Hurricane Mitch roared through Argueta Anariba’s community when he was 20. “We lost everything: property and land, jobs, crops,” he remembered. By then, he had two little children. “The government didn’t have capacity to help all the people that were affected. Due to the situation, I traveled to the United States to try to support my family.”
After passing through Guatemala and Mexico, Argueta Anariba made his way to Washington, D.C., where he joined a tight-knit community of Hondurans from his region.
His problems with ICE began after he demanded payment for one of his jobs. Argueta Anariba’s employer responded by threatening him, he said. In the weeks that followed, the conflict escalated until, according to Argueta Anariba, one of his former boss’s friends — who had gang ties — pulled a knife. Argueta Anariba stabbed him in self-defense, he says, and spent the next seven years in prison before being put in ICE custody.
An immigration judge ruled that Argueta Anariba cannot be released while he waits for the government to decide his asylum claim. By now, he has been in ICE detention — which is not supposed to be punitive — for seven years, a period equal to his prison term.
Last winter, he endured yet another climate change-related disaster, when a sudden cold snap struck Louisiana, leaving him shivering in a detention center with inadequate heat.
Despite it all, going to Honduras isn’t an option. Although a climate disaster drove Argueta Anariba to migrate, his asylum plea isn’t about a storm. While he was in prison, masked men broke into his mother’s home and beat her, demanding to know when Argueta Anariba would return to Honduras. Unable to rely on protection from a Honduran government with a reputation for corruption, Argueta Anariba is convinced that he will be murdered by associates of his Washington attacker if he returns.
In the coming weeks, Argueta Anariba may get the chance to leave confinement for the first time in more than 14 years. At a new bond hearing, a judge will reconsider whether Argueta Anariba should be released until his immigration case is decided.

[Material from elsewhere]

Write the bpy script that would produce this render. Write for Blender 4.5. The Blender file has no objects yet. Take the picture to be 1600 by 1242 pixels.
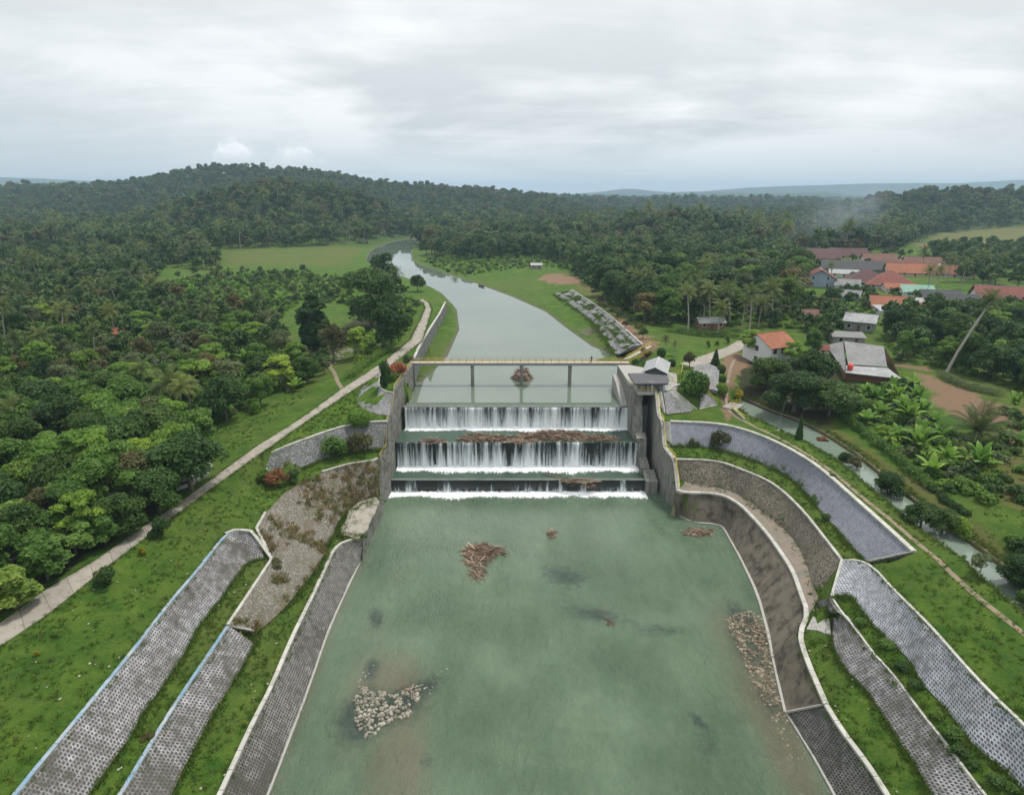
import bpy, bmesh, math, random
import numpy as np
from mathutils import Vector, Matrix, noise
from mathutils.bvhtree import BVHTree
from mathutils.geometry import delaunay_2d_cdt
R = math.radians
S = bpy.context.scene
COL = S.collection

# ------------------------------------------------------------------ camera, sky, sun, exposure
F, PIT, H, CX, CY = 1000.0, R(17.7), 60.6, 800.0, 621.0
cam = bpy.data.cameras.new('camera'); camo = bpy.data.objects.new('camera', cam); COL.objects.link(camo)
cam.sensor_fit = 'HORIZONTAL'; cam.sensor_width = 36.0; cam.lens = 36.0 * F / 1600.0
cam.clip_start = 0.5; cam.clip_end = 40000
camo.location = (0, 0, H); camo.rotation_euler = (R(90) - PIT, 0, 0)
S.camera = camo
S.view_settings.view_transform = 'Standard'; S.view_settings.look = 'None'
S.view_settings.gamma = 1.0; S.view_settings.exposure = 0.42
S.cycles.use_denoising = True
S.cycles.max_bounces = 8; S.cycles.diffuse_bounces = 2; S.cycles.glossy_bounces = 2
S.cycles.transparent_max_bounces = 12; S.cycles.volume_bounces = 1; S.cycles.transmission_bounces = 3
SUN_EL, SUN_AZ = R(68), R(55)          # azimuth from +Y, negative towards -X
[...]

More than anything, Argueta Anariba wants to be there for his kids again, the youngest of whom are U.S. citizens. “To be my own boss is my dream, and also I wish to help the community, to serve on some public projects. I would like to be part of pro-migrant organizations,” he said. “Maybe it’s for that reason that I’ve had to suffer and overcome some obstacles, if in the future I have the chance to get out and to show the public that we deserve one more opportunity.”